Publicado por primera vez en 1998, «La razón estética» de Chantal Maillard nació en un contexto donde esas nuevas maneras de entender el mundo proponían, más que desestabilizar los valores aprendidos, ir más allá de la razón lógica, al tiempo que ofrecían una perspectiva distinta: participar en la elaboración de un mundo que, como señala Maillard, «arranca de la percepción y responde no a conceptos, sino a una percepción, llamémosla, “estética’’». El libro, que en su momento fue calificado de «optimista», sigue vigente casi veinte años después, ya que resulta imprescindible para comprender cómo se produjo la transformación de la conciencia moderna en una conciencia posmoderna y, de paso, para tomarle el pulso a un presente en el que el pensamiento disidente, preso de una lógica binaria, «ha quedado reducido a un movimiento de poca trascendencia».

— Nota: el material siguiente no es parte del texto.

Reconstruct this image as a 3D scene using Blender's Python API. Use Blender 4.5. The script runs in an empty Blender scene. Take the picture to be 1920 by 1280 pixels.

A pesar de que, como apunta Maillard en el prólogo a la nueva edición, el libro es demasiado optimista para como entiende las cosas ahora («ya no creo –dice– que sea posible ni necesario salvar el mundo»), «La razón estética» puede servir de guía y de faro para entender, si no los tiempos actuales, una manera de observar la existencia con otra mirada, desde otra razón: una razón creadora más que creativa, cuyo objeto no es el ente ni el fenónemo sino el suceso, que se vale de la ironía y de una «extraña ternura» y que se reduce, quizá, a un gesto: saber que compartimos el absurdo de la existencia y que el sentimiento que ese aburdo genera no es el orgullo de la razón en su libertad sino, afirma Maillard con acierto, algo bastante más humilde: la compasión.